Sleeping With Bad Boys: Sexy Black and White Photos of Playmate Alice Denham in the 1950s and 1960s

Alice Denham (born January 21, 1933 in Jacksonville, Florida) is an American model, writer and scholar. She was Playboy magazine’s Playmate of the Month for the July 1956 issue. Denham posed for other men’s magazines during her modeling career, but she was as well known for her academic achievements as for her physical attributes.


Denham earned a bachelor’s degree from the University of North Carolina in 1949 and a master’s degree from the University of Rochester in 1950, and is a member of the Phi Beta Kappa society. Her writing talents were obvious to Playboy; several Playmates have written the text that accompanied their pictorials, but Denham is the only Playmate to have written a short story that was published in the same issue as her centerfold.

Alice Denham left a vivid chronicle of her literary and sexual adventures in her 2006 memoir, Sleeping With Bad Boys: A Juicy Tell-All of Literary New York in the Fifties and Sixties.

Ms. Denham came to New York in the early 1950s with two things on her mind: literary fame and romance. The city held forth the promise of both, in abundance. “New York in the fifties was like Paris in the twenties,” she wrote in her memoir.

A stunning beauty with a talent for repartee, she made her way easily into Manhattan’s literary salons, and her presence did not pass unnoticed by a long list of editors, publishers, film producers, actors and writers — most of whom made a play for her, quite a few successfully.
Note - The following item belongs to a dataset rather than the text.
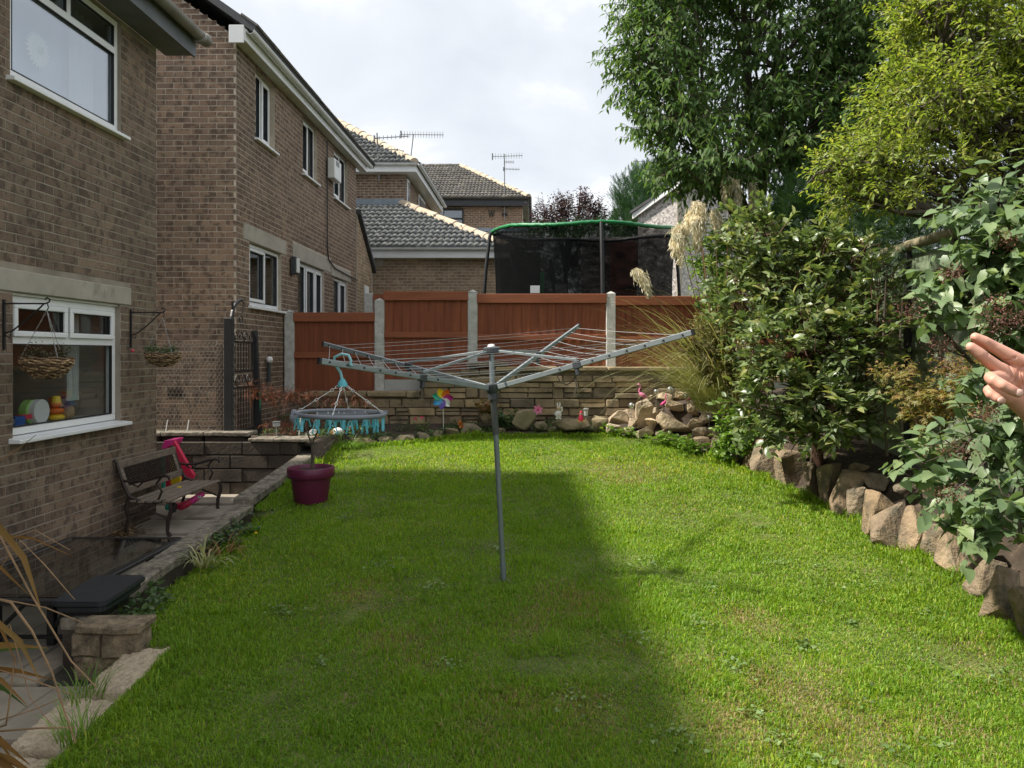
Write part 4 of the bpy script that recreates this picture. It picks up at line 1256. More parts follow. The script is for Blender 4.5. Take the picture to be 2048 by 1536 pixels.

“Manhattan was a river of men flowing past my door, and when I was thirsty, I drank,” she wrote.

Her conquests, she said, included the actor James Dean, a close friend until he fell hard for the Italian actress Pier Angeli; the authors James Jones, William Gaddis, Evan S. Connell and Philip Roth; and Hugh Hefner, whom she had persuaded, in a clever gambit, to feature her as a centerfold and reprint, as part of the package, her first published short story.

“Of course he was no egalitarian,” Ms. Denham wrote. “But he possessed one of the finer male characteristics I was aware of: He liked my writing.”

She counted among her many friends Norman Mailer, Joseph Heller, Gore Vidal and the painter Ad Reinhardt. “As a proper Southern girl, I was bred to be good at men,” she wrote. “I was, too.”

Alice Denham died on January 27, 2016 at her home in Manhattan. She was 89.